### Problem description
Gather the lines from the material that contain "follow".

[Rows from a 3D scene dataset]
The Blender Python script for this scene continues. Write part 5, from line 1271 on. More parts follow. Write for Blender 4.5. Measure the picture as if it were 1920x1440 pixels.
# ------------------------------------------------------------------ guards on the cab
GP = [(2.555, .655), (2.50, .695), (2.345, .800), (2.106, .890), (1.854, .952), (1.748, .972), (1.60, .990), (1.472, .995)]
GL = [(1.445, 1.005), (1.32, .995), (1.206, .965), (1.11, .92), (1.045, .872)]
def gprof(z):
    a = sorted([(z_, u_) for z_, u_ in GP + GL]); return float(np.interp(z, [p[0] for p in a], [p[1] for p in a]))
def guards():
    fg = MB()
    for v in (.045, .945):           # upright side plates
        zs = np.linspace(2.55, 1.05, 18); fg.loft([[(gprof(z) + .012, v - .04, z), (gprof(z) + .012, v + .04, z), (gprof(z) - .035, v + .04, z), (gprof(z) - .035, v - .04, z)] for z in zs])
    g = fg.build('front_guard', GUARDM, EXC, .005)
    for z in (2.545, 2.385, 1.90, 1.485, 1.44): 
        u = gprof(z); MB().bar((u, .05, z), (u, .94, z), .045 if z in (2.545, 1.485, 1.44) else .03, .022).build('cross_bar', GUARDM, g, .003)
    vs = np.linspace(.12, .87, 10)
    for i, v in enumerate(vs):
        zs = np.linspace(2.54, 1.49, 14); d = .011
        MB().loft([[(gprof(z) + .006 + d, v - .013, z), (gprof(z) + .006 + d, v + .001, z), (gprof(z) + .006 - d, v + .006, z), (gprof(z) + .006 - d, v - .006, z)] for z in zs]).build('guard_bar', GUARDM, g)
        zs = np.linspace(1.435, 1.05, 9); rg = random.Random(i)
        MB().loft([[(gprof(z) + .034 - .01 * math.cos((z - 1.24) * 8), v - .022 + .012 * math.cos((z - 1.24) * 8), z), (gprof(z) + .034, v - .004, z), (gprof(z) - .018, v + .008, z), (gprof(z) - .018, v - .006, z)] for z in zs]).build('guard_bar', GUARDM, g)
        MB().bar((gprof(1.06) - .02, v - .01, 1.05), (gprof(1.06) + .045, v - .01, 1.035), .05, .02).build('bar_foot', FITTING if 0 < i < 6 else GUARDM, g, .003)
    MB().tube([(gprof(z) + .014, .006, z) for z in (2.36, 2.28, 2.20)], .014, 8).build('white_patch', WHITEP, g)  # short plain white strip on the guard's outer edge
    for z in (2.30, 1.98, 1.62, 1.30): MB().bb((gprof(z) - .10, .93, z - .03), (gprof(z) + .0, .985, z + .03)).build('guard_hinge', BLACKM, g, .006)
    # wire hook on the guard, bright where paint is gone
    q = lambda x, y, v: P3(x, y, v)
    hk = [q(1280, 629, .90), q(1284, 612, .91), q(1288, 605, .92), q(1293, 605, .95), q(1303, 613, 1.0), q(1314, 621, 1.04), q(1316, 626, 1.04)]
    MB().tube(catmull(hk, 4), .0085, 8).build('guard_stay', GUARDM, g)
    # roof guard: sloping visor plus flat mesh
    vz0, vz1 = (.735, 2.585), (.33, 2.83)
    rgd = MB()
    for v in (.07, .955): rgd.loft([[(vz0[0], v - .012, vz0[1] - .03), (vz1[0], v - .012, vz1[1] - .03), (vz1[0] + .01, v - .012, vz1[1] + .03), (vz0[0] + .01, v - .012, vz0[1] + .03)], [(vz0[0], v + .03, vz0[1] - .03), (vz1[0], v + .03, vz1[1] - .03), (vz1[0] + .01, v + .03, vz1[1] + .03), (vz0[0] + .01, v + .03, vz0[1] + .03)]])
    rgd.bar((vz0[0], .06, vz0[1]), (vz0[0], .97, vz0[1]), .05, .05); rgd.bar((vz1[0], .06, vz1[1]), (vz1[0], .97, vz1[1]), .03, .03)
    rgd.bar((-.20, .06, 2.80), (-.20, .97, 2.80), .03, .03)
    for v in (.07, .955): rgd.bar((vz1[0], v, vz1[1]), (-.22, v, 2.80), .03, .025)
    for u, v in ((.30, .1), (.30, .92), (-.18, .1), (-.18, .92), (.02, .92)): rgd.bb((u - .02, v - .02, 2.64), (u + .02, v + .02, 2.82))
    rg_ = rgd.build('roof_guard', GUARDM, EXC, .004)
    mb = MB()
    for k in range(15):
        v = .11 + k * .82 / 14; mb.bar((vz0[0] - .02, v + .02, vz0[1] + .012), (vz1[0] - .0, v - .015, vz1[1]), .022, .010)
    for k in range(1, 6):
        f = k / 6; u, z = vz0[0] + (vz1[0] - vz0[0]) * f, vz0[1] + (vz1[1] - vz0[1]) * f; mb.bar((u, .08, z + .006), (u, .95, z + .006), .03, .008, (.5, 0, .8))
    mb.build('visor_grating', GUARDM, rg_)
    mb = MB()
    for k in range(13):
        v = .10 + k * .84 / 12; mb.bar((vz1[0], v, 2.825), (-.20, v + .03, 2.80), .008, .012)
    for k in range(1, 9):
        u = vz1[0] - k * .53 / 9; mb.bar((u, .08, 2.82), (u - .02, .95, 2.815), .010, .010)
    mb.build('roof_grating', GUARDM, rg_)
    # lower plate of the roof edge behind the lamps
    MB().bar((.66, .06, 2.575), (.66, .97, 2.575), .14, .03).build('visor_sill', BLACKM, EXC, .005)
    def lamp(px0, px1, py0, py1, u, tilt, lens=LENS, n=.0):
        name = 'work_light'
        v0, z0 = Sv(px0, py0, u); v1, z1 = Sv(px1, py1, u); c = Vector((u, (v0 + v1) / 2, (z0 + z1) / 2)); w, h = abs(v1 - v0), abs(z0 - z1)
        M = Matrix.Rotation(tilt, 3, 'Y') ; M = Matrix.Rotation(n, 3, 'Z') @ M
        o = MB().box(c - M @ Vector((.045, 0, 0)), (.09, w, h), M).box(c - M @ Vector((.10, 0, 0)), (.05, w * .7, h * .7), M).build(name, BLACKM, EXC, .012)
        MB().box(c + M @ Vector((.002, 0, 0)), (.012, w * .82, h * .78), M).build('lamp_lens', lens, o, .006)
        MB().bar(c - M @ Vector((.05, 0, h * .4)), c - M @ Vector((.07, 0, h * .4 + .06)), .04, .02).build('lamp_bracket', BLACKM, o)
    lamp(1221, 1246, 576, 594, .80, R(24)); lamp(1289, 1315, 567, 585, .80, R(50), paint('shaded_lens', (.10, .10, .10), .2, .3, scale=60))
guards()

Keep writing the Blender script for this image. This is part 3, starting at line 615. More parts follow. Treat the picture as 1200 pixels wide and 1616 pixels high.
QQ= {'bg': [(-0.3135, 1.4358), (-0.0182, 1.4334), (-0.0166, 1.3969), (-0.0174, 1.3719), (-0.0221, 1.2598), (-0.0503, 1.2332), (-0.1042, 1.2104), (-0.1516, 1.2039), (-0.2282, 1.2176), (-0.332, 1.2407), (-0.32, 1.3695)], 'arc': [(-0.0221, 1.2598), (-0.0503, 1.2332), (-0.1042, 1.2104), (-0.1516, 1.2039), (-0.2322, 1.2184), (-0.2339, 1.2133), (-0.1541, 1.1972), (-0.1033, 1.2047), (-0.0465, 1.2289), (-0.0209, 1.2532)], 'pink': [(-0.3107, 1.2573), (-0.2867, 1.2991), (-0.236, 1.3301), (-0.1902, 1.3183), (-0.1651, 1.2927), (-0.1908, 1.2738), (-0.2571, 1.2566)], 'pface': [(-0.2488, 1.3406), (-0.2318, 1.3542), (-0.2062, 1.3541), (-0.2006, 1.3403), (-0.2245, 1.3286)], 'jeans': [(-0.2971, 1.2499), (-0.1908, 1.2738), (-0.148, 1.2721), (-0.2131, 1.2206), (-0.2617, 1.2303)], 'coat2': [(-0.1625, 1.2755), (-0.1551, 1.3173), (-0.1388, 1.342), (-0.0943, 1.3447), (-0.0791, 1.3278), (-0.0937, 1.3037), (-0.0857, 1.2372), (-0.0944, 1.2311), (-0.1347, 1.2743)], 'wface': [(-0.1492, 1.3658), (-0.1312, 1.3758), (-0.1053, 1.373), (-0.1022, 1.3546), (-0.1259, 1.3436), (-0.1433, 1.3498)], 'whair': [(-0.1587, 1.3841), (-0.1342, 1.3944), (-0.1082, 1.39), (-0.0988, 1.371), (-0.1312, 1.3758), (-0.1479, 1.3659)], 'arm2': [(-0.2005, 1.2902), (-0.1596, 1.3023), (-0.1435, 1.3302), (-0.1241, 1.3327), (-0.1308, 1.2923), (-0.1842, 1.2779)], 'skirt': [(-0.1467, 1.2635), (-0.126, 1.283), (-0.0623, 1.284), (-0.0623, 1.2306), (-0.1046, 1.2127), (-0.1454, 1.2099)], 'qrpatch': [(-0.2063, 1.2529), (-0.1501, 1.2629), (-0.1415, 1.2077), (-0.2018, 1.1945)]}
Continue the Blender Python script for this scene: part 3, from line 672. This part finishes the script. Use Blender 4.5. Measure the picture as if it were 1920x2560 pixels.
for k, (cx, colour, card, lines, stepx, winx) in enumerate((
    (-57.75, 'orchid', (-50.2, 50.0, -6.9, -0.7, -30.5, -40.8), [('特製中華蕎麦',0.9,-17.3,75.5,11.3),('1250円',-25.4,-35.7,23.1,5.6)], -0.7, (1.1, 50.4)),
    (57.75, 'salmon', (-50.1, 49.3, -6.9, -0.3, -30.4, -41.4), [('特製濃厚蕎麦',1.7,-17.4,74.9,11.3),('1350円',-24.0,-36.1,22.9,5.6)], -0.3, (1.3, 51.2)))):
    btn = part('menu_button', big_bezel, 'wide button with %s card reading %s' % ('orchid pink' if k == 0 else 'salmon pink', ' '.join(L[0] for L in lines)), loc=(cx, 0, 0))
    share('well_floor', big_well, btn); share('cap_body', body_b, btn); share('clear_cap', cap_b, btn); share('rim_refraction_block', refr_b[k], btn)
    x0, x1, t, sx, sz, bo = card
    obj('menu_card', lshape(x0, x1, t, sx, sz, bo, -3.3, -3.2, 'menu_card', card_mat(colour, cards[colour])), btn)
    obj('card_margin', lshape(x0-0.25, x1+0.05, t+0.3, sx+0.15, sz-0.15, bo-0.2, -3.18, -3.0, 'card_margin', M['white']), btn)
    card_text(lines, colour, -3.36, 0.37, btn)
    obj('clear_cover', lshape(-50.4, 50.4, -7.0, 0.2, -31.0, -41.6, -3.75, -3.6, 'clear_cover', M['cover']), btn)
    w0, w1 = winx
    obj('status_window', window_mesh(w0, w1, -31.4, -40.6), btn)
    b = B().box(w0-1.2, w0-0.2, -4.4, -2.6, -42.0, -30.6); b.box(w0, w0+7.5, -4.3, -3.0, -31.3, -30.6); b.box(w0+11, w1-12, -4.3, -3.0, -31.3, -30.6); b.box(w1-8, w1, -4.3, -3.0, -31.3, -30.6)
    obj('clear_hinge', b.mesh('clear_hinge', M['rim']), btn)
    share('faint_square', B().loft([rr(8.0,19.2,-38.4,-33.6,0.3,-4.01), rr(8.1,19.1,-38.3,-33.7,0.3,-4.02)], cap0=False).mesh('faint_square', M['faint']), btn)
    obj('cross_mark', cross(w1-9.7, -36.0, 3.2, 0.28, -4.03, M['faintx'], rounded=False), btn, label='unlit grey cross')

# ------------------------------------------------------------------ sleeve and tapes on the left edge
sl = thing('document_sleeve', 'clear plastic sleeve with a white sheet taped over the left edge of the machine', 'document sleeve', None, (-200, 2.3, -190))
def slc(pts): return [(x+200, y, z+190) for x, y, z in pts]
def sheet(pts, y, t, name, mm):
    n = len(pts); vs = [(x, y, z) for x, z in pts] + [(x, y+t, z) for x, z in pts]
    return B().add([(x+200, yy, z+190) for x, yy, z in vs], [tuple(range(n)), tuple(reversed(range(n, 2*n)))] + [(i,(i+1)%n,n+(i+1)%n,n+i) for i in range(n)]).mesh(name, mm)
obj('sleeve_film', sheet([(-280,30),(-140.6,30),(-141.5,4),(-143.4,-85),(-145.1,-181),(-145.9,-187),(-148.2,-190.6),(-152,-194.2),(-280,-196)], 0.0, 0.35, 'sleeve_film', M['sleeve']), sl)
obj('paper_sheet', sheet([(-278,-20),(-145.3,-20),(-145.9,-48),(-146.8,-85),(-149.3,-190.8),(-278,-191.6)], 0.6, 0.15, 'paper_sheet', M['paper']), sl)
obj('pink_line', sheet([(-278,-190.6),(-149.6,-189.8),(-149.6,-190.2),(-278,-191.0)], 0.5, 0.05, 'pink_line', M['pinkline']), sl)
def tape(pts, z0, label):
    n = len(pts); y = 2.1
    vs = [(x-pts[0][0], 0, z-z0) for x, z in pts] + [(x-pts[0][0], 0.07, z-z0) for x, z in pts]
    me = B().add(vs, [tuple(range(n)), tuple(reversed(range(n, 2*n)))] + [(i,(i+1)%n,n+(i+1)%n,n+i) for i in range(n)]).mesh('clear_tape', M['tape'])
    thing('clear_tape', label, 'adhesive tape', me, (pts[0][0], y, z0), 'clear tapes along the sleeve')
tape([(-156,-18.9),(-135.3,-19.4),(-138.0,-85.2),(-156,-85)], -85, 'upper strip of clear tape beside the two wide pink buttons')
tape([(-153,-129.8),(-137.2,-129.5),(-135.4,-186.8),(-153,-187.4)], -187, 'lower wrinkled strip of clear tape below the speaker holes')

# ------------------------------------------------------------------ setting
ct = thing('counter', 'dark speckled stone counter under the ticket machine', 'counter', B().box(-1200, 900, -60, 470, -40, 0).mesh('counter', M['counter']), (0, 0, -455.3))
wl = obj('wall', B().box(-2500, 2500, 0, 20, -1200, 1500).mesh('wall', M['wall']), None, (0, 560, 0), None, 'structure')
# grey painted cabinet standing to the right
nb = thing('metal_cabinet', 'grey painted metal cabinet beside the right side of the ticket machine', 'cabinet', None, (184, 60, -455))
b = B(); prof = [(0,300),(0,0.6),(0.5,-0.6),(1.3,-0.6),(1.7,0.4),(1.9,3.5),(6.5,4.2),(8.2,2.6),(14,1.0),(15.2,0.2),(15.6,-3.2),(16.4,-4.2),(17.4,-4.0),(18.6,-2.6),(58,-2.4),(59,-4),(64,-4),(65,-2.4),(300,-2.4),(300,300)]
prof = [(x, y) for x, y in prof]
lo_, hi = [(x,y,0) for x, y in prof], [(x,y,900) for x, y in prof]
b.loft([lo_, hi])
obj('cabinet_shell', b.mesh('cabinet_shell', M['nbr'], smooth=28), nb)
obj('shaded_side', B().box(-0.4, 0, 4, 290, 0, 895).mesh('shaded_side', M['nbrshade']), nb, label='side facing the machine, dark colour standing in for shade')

### Exercise answer
The Blender Python script for this scene continues. Write part 5, from line 1271 on. More parts follow. Write for Blender 4.5. Measure the picture as if it were 1920x1440 pixels.
Keep writing the Blender script for this image. This is part 3, starting at line 615. More parts follow. Treat the picture as 1200 pixels wide and 1616 pixels high.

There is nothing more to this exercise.